Pascale Boillon porte à elle seule ce spectacle. Son adaptation respecte au plus près le texte de Balzac, sélection difficile tant, dans chacune de ses phrases « ce prodigieux auteur développe une idée, une réflexion, une pensée d’une infinie richesse et finesse psychologique ». Avec quelques éléments de décoration et des effets de lumière, sa scénographie laisse imaginer les salons aristocratiques, le foyer de l’Opéra, le bureau de rédaction d’un journal… Et elle incarne une flopée de personnages ‒ La Comédie humaine en compte 2000 ‒ d’une grande diversité, copiant leurs attitudes, leurs inflexions de voix, s’identifiant à eux et passant de l’un à l’autre avec une dextérité remarquable. Elle occupe la scène durant plus d’une heure sans la moindre faille, met en valeur les nuances des caractères, le contraste des ambiances. Une performance, et le plaisir d’élégantes retrouvailles avec un géant de notre littérature.

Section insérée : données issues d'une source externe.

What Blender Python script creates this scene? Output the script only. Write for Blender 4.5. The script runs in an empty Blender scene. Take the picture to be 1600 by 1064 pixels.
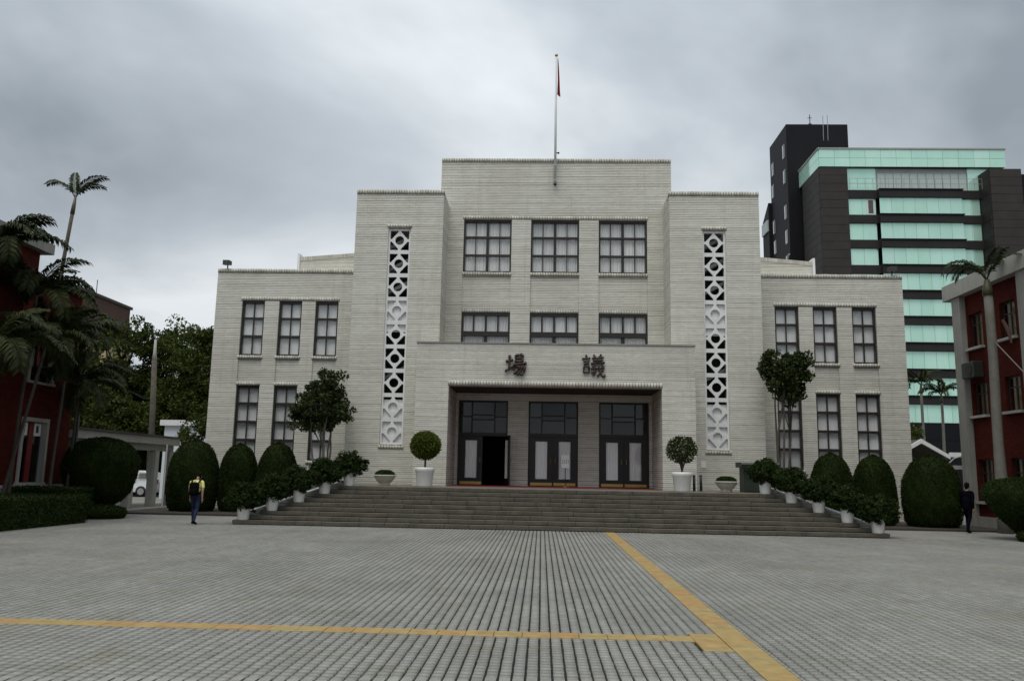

Van Gogh, Deux frères pour une vie

Nous sommes ici chez les vrais artistes en leur condition précaire. C’est encore une adaptation, celle de l’abondante correspondance (650 lettres) entre Théo et Vincent Van Gogh, entre août 1872 et le 27 juillet 1890, une dernière missive retrouvée dans la poche du peintre qui vient de se tirer une balle dans la poitrine. Le spectacle commence par son enterrement alors que Théo vient déposer un tournesol sur sa tombe et qu’il ressuscite aussitôt Vincent et les souvenirs d’une fraternité fusionnelle, qui permit à une œuvre grandiose de se réaliser. Les passages retenus dans cette correspondance mettent en valeur la relation entre les deux frères, au centre de la pièce, leurs personnalités aussi différentes que complémentaires, la succession des exaltations et des souffrances, les relations avec la famille et les amis. Le spectateur se trouve entraîné dans un grand moment de l’histoire de l’art, lorsque les officiels des « Salons », thuriféraires de l’académisme officiel, traitaient d’« aliénés » ces créateurs promis à la gloire, refusant d’accrocher leurs œuvres. Il s’agit d’un dialogue en direct, de vraies rencontres, alors qu’ils vivaient le plus souvent dans des lieux éloignés.

Ghislain Geiger et Julien Séchaud, qui ont signé cette adaptation subtile, ont choisi une mise en scène très simple, avec seulement quelques accessoires dont des chaises et un lit, huit tableaux parmi les plus connus, insistant sur les jeux de lumière et de tissus colorés : le bleu, le jaune, le violet, le rouge lors de l’automutilation de l’oreille, une épure qui fixe l’attention sur la beauté du texte et le jeu des acteurs tout en intensité et émotion. Julien Séchaud montre l’évolution d’un Vincent Van Gogh plein d’une santé et énergie vitale en ses débuts qui se transformeront en détresse et dépression dans les dernières années, sans que cette force physique ne disparaisse. Ce qui lui permettra de peindre 74 tableaux parmi les plus beaux durant les 70 jours de son séjour à Auvers-sur-Oise. L’énergie de Théo, quant à elle, s’est repliée sur l’esprit et la volonté, afin de promouvoir les « aliénés » dans sa galerie d’avant-garde et de soutenir son frère. L’interprétation de Ghislain Geiger, toute en retenue, met en valeur la souffrance physique, la tristesse et l’émotivité du personnage. Vu son succès, le spectacle, désormais en tournée, sera repris au Guichet en fin d’année.